I know now that this is wrong. Death, instead, comes not from the body, but from the mind - it’s confused and overpowered by this constant, nagging question: where do we put all of this stuff we have? Eventually, it simply gives up and checks out, because there is no good answer.

The longer we live, the more we accumulate: hand-me-downs, purchases, gifts, 2-for-1 deals, important mail that we should hang onto for some unspecified time. With each new thing comes the associated items that we have to find a place for: the old thing that it replaces, the manual and associated paperwork that came with the new thing, and the cords and extra parts which the new thing will need only after we throw them out (so we keep them forever, stashed in places that we will never find again).

And then there are the boxes, tons and tons of boxes. These things always come with boxes that are perfectly tuned to the size and odd shape of the new thing. And we know that we may need to pack the thing up and return it, so we’d better keep the boxes.

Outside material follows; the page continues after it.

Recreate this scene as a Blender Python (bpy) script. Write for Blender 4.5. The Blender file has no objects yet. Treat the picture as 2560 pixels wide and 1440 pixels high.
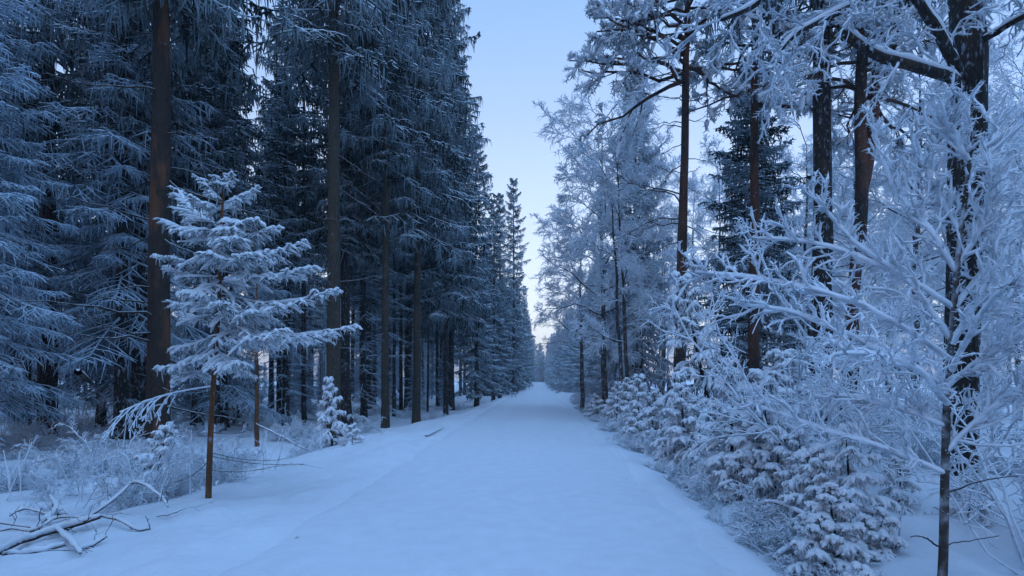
import bpy, math
import numpy as np

# ------------------------------------------------------------------ camera, sky, light
sc = bpy.context.scene
sc.render.engine = 'CYCLES'
cd = bpy.data.cameras.new('camera')
cam = bpy.data.objects.new('camera', cd)
sc.collection.objects.link(cam)
cam.location = (0, 0, 1.6)
cam.rotation_euler = (math.radians(90), 0, 0)
cd.sensor_width = 36.0
FPX = 1400.0                      # focal length in pixels of the 2560 px wide photograph
cd.lens = FPX / 2560 * 36
VX, VY = 1345.0, 948.0            # vanishing point of the straight road
cd.shift_x = -(VX - 1280) / 2560
cd.shift_y = (VY - 720) / 2560
cd.clip_start = 0.05
cd.clip_end = 3000
sc.camera = cam
vs = sc.view_settings
vs.view_transform = 'Standard'
vs.look = 'None'
vs.exposure = 0.0
vs.gamma = 1.0
vs.use_curve_mapping = False
cy = sc.cycles
cy.max_bounces = 5
cy.diffuse_bounces = 4
cy.glossy_bounces = 1
cy.transmission_bounces = 0
cy.transparent_max_bounces = 4
cy.use_adaptive_sampling = True
cy.adaptive_threshold = 0.03
cy.use_denoising = True
cy.caustics_reflective = False
cy.caustics_refractive = False

world = bpy.data.worlds.new('World')
sc.world = world
world.use_nodes = True
wn = world.node_tree
bg = wn.nodes['Background']
bg.inputs['Strength'].default_value = 0.1
SUN_EL, SUN_AZ = math.radians(4), math.radians(205)
sky = wn.nodes.new('ShaderNodeTexSky')
sky.sky_type = 'NISHITA'
sky.sun_disc = False
sky.sun_elevation = SUN_EL
sky.sun_rotation = SUN_AZ
sky.ozone_density = 2.0
tint = wn.nodes.new('ShaderNodeMix'); tint.data_type = 'RGBA'; tint.blend_type = 'MULTIPLY'
tint.inputs['Factor'].default_value = 1
wn.links.new(sky.outputs[0], tint.inputs[6])
tint.inputs[7].default_value = (1.1, 1.0, 1.35, 1)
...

Forget the fact that we’ve never returned anything we bought by mail before; there’s always a first time, and it will come only after we’ve chucked the box and have no way to pack the item up.

So we hang onto this stuff and have to figure out where to put it. We put the extra, obsolete version of the thing in the bedroom. Or the bathroom. Or the kids’ rooms. But soon we run out of those options. Some people have more kids just for this reason, but are then faced with the problem of where to put all of the children.

We put the cords and extra parts in indistinct piles of other cords and parts in places that we can never find again. When we do stumble upon these random objects, we cannot remember what objects the parts go with, which explains why we always have hundreds of power adapters spread throughout the house, but can never locate the one we need for the gadget that needs it.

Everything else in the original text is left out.